Information supplied =>
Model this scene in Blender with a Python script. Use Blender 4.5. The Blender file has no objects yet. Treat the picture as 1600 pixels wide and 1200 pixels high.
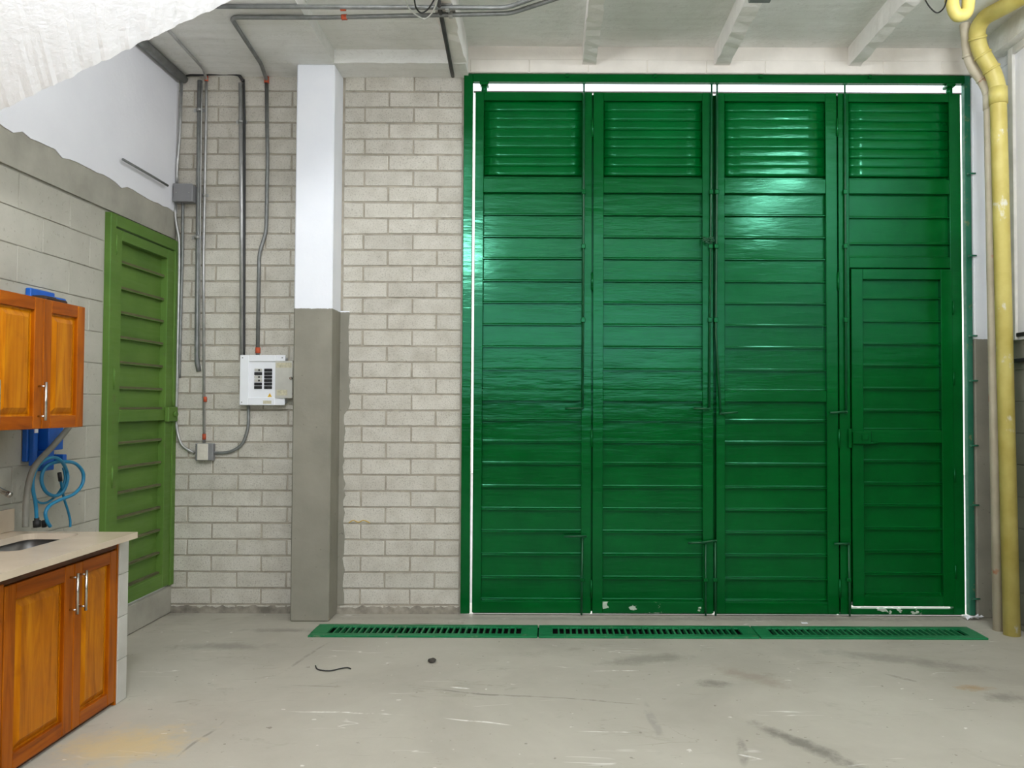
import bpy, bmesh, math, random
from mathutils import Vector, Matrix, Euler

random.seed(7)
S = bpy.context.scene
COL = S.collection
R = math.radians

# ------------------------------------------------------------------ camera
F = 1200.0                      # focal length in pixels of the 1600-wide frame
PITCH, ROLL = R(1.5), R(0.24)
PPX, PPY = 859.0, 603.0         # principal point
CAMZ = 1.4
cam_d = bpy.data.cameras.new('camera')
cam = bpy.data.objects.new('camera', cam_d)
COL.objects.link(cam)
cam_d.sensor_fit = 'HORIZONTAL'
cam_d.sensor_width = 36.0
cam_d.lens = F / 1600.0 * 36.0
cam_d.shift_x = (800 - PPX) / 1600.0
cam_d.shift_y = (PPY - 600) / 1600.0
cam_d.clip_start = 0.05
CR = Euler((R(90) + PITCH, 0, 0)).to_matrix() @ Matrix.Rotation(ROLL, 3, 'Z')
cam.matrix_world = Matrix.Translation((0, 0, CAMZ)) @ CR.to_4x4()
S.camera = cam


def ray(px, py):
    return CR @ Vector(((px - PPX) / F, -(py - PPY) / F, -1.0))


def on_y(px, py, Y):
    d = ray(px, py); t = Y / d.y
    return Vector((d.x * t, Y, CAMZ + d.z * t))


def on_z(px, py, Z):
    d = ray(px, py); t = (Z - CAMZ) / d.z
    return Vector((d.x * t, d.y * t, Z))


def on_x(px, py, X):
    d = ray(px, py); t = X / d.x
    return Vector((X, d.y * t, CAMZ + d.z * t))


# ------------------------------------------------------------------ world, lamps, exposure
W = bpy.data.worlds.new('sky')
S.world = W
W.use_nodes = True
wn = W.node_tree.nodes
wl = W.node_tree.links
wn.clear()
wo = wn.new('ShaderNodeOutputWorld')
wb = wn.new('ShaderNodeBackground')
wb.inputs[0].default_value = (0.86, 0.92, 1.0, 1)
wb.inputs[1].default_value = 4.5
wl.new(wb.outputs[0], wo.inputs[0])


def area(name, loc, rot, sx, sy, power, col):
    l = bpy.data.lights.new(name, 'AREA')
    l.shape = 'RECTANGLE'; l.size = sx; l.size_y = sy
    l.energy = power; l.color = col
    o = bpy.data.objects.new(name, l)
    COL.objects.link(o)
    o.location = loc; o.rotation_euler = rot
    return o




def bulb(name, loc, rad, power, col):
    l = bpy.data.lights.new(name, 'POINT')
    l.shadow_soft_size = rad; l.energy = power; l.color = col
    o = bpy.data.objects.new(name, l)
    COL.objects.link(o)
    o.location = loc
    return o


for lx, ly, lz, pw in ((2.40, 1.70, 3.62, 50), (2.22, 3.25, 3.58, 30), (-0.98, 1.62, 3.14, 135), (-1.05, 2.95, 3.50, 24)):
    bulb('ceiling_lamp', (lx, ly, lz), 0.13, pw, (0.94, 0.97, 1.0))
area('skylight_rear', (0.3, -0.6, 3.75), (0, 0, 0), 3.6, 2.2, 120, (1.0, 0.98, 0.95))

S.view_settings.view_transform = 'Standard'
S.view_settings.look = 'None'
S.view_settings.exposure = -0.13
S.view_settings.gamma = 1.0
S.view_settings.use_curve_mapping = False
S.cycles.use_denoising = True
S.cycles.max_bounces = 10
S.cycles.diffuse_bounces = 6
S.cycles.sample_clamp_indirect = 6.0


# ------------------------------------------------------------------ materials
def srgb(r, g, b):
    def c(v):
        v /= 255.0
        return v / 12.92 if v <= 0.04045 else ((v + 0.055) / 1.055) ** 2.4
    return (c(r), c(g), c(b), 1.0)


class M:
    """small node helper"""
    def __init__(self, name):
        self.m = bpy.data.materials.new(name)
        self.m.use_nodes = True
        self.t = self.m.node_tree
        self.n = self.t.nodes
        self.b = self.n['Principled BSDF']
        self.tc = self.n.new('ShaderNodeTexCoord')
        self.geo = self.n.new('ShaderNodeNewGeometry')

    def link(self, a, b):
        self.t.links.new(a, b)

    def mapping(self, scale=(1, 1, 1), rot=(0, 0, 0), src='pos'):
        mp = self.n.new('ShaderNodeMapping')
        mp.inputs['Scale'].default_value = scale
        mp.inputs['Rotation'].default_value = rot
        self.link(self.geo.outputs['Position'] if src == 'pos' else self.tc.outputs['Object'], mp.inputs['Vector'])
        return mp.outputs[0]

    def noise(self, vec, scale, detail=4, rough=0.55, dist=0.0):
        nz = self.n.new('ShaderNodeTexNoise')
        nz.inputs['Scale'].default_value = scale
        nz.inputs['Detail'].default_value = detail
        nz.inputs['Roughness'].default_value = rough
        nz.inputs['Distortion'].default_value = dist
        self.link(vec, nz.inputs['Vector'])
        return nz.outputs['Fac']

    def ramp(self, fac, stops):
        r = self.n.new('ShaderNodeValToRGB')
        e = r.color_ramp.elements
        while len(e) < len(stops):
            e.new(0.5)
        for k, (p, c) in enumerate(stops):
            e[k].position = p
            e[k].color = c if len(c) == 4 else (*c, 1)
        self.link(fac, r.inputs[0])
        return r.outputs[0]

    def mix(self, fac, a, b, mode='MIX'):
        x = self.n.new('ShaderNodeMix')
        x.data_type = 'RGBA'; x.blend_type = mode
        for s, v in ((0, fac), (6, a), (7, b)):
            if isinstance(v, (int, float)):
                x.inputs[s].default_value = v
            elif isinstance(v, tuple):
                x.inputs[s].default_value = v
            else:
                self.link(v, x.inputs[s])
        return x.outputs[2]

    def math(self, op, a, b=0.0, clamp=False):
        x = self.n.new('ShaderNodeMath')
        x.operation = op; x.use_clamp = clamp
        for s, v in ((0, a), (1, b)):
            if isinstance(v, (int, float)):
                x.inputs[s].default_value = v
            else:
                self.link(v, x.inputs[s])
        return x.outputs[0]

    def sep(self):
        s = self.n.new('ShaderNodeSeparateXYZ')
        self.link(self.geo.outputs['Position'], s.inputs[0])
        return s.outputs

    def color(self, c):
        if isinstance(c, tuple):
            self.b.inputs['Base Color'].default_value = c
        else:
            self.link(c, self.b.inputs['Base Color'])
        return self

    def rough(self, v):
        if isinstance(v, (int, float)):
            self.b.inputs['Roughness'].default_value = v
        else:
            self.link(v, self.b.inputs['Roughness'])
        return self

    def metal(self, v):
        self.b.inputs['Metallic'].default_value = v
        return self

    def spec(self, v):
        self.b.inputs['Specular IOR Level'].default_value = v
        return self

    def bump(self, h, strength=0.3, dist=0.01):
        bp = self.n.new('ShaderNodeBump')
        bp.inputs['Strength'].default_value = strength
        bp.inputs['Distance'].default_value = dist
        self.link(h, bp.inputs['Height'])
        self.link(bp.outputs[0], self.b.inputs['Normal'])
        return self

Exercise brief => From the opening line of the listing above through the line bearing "from mathutils import Vector, Matrix, Euler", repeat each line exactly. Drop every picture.

Expected answer =>
Model this scene in Blender with a Python script. Use Blender 4.5. The Blender file has no objects yet. Treat the picture as 1600 pixels wide and 1200 pixels high.
import bpy, bmesh, math, random
from mathutils import Vector, Matrix, Euler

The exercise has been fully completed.